Paris et Berlin, accompagnés de nombreux partenaires, ont lancé, jeudi 13 juillet, l’Alliance pour le Sahel, une initiative visant à faciliter les échanges entre les principaux bailleurs de fonds de l’aide au développement dans cette région. C’est l’Agence française de développement (AFD, partenaire du Monde Afrique) qui est chargée de l’utilisation des fonds français pour ce type de projet. Trois questions à Rémy Rioux, son directeur.

Qui sont les partenaires de l’Alliance pour le Sahel ? Donald Trump, en visite aujourd’hui à Paris, pourrait-il être l’un d’eux ?

Rémy Rioux Il y a bien sûr la France et l’Allemagne, mais aussi l’Union européenne, représentée par la Commission européenne, l’équipe de Federica Mogherini [cheffe de la diplomatie européenne], la Banque Mondiale, la Banque africaine de développement (BAD), et le Programme des Nations unies pour le développement (PNUD). Le président Macron s’est engagé à verser 200 millions d’euros dans une initiative qui s’appelle Tiwara. Tiwara, c’est la petite gazelle qui court dans le Sahel. Pour nous, c’est elle qui protège la force française « Barkhane ».

Mais nous ne sommes pas dans « Barkhane », la partie militaire, notre initiative est distincte. On lui a donné des noms qui correspondent afin de montrer que les deux efforts sont coordonnés au sein d’un même objectif : la sécurisation du Sahel. Concernant Donald Trump, l’initiative n’est évidemment pas fermée ! S’il y a d’autres contributeurs, d’autres forces qui veulent se préoccuper du Sahel, elles sont les bienvenues. Je sais que les Américains se préoccupent du Sahel, mais seulement d’un point de vue militaire. J’ignore si la position du président est très favorable au développement…

Quelles sont les priorités de l’Alliance pour le Sahel ?

On a établi un calendrier sur cinq ans, et identifié des secteurs prioritaires : l’emploi des jeunes, donc l’éducation et la formation, le développement rural et l’agriculture, domaine qui a le plus grand potentiel dans le Sahel, le climat et l’énergie, la gouvernance, c’est-à-dire un soutien aux systèmes judiciaires, à la société civile et à la décentralisation. On va se fixer des objectifs sur chacune des priorités, à atteindre collectivement, dans une forme de mise en œuvre qui nous associe tous. Et puis on va se pencher sur des schémas de développement innovant, puisque la difficulté dans le Sahel, c’est qu’il faut intervenir dans des zones où souvent l’Etat est affaibli, voire a disparu. La question c’est : par quels canaux, par quels suivis, par quels opérateurs, est-on capable d’atteindre les populations de ces zones « en stress » et leur montrer qu’il y a une action publique qui les concerne ?

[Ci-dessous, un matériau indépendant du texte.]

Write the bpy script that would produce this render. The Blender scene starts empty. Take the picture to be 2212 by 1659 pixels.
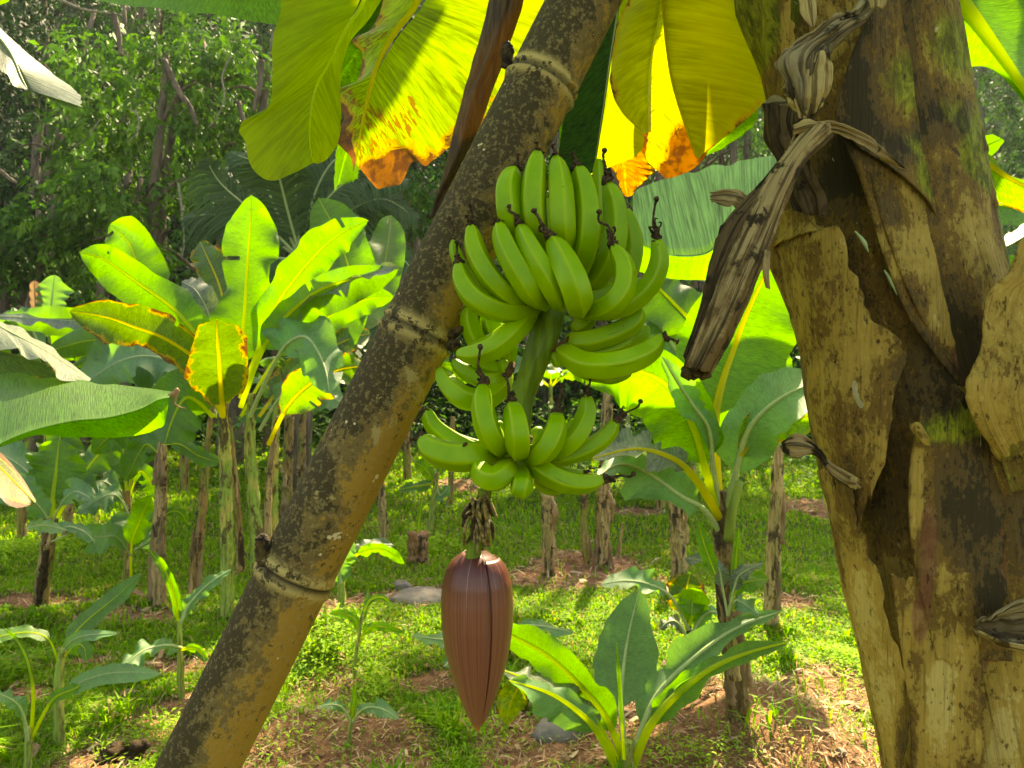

Les Africains étaient-ils dans le processus de décision ?

Tout a commencé chez eux, à Bamako, le 2 juillet. Le président Macron a parlé avec les chefs d’Etat du G5 – Mauritanie, Mali, Tchad, Burkina Faso et Niger –, et ce n’est qu’avec leur accord, évidemment, qu’il s’est exprimé et rapproché de la chancelière allemande et de la Commission européenne. Maintenant, on a constitué un groupe des institutions concernées qui ont beaucoup de moyens. Reste à savoir si l’Alliance pour le Sahel dans sa forme actuelle obtiendra l’assentiment des cinq pays, et du secrétariat du G5. Dans ce cas, on pourra commencer la mise en œuvre les étapes que l’on a définies pour aboutir à quelque chose de consistant et de convaincant d’ici à la fin de l’année. Mais l’idée est de tout faire avec les Africains, surtout pas à leur place.